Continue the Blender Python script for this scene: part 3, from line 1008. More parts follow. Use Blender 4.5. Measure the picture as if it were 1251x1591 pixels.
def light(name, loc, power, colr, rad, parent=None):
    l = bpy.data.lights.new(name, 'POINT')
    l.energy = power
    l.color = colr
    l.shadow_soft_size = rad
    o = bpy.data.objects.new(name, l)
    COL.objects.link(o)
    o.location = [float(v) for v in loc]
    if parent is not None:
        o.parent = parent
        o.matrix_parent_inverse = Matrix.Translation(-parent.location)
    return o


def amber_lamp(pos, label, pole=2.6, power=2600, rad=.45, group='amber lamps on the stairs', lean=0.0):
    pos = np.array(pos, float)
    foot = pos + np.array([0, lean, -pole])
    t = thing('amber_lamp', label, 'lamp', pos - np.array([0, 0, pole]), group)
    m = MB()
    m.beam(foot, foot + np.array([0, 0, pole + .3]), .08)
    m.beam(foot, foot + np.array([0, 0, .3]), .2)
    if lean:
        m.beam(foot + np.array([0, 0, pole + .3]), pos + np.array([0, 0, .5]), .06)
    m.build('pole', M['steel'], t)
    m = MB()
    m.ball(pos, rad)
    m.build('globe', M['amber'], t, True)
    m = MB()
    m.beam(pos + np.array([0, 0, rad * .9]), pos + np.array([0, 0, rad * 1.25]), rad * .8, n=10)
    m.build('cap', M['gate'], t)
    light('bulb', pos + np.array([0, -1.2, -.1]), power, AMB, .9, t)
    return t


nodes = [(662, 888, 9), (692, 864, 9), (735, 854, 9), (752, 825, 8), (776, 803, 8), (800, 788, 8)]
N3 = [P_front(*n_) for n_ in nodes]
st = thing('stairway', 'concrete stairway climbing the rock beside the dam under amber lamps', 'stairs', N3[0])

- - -

■ TASK GOAL
Transcribe the data. Leave every line exactly as it is.

■ ANSWER TO THIS EXERCISE
Continue the Blender Python script for this scene: part 3, from line 1008. More parts follow. Use Blender 4.5. Measure the picture as if it were 1251x1591 pixels.
def light(name, loc, power, colr, rad, parent=None):
    l = bpy.data.lights.new(name, 'POINT')
    l.energy = power
    l.color = colr
    l.shadow_soft_size = rad
    o = bpy.data.objects.new(name, l)
    COL.objects.link(o)
    o.location = [float(v) for v in loc]
    if parent is not None:
        o.parent = parent
        o.matrix_parent_inverse = Matrix.Translation(-parent.location)
    return o


def amber_lamp(pos, label, pole=2.6, power=2600, rad=.45, group='amber lamps on the stairs', lean=0.0):
    pos = np.array(pos, float)
    foot = pos + np.array([0, lean, -pole])
    t = thing('amber_lamp', label, 'lamp', pos - np.array([0, 0, pole]), group)
    m = MB()
    m.beam(foot, foot + np.array([0, 0, pole + .3]), .08)
    m.beam(foot, foot + np.array([0, 0, .3]), .2)
    if lean:
        m.beam(foot + np.array([0, 0, pole + .3]), pos + np.array([0, 0, .5]), .06)
    m.build('pole', M['steel'], t)
    m = MB()
    m.ball(pos, rad)
    m.build('globe', M['amber'], t, True)
    m = MB()
    m.beam(pos + np.array([0, 0, rad * .9]), pos + np.array([0, 0, rad * 1.25]), rad * .8, n=10)
    m.build('cap', M['gate'], t)
    light('bulb', pos + np.array([0, -1.2, -.1]), power, AMB, .9, t)
    return t


nodes = [(662, 888, 9), (692, 864, 9), (735, 854, 9), (752, 825, 8), (776, 803, 8), (800, 788, 8)]
N3 = [P_front(*n_) for n_ in nodes]
st = thing('stairway', 'concrete stairway climbing the rock beside the dam under amber lamps', 'stairs', N3[0])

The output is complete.